UP to a third of the population suffer from insomnia, according to the Great British Sleep Survey. This puts them at risk from mental health and relationship issues.

Dr Andrew McCulloch, chairman of the Mental Health Foundation, said, “Sleep has for too long been neglected as a major influence in the physical and mental health of the nation.”

Insomnia was in part caused by stress, longer working hours and money worries caused by the recession.

I must be one of the lucky ones, because I have never had a problem with insomnia.

Some times, when I was working in those halcyon days of journalism when two hour liquid lunches were essential to extract stories from council or police contacts, I was even been known to return to the office for a power nap, even though power naps had not then been invented.

But then I have always been a great one for a daytime sprawl on the sofa.

“Are you asleep?”

“No. Just resting my eyes.”

Or: “No. I’m thinking.”

I used to do a lot of thinking. Still do, as it happens, although working from home I no longer have to pretend.

Two o’clock always seems an appropriate time for a nap.

This in no way hinders my sleep patterns when I go to bed at night.

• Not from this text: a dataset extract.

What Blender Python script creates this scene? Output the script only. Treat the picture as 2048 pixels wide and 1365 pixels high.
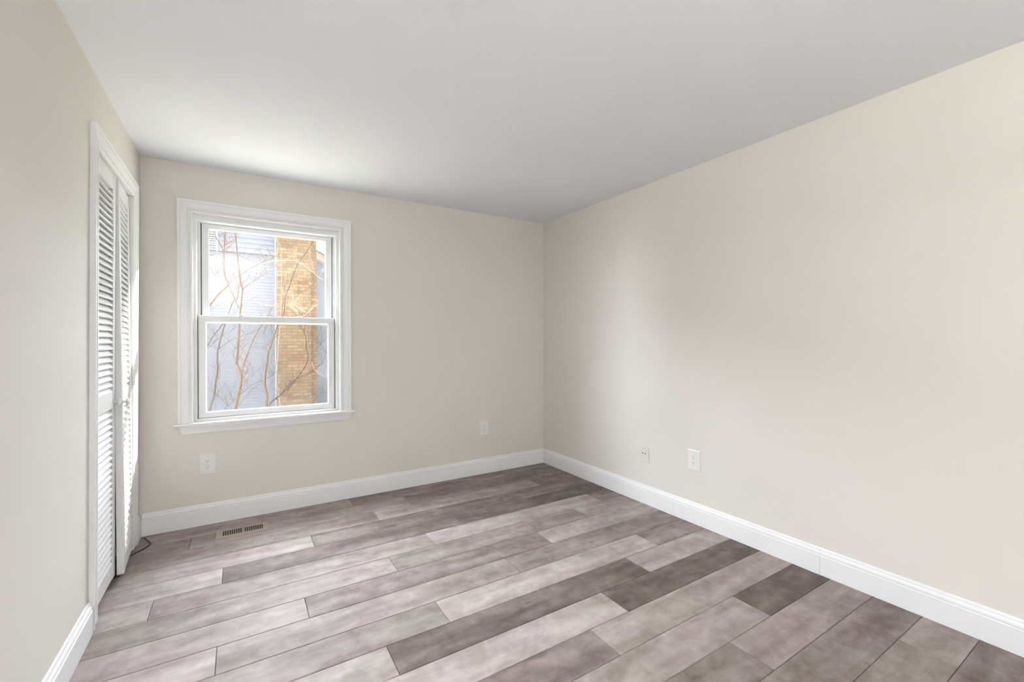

I have the happy knack of going off like a light and, if I do wake up in the early hours, this never phases me or makes me long for sleep.

I take comfort from the fact that I am snug and warm and let my mind wander free.

Television is all very well, films can be enjoyable and books are even better, but the raw enthusiasm and range of the imagination knows no barriers.

In those silent hours, it surges free to a land where I am 32 and six foot tall and I let the adventures begin.

So if you are troubled by an inability to sleep, turn you

imagination loose down exciting paths of discovery, romance or fast action thrills. It’s all right. They can’t touch you for it.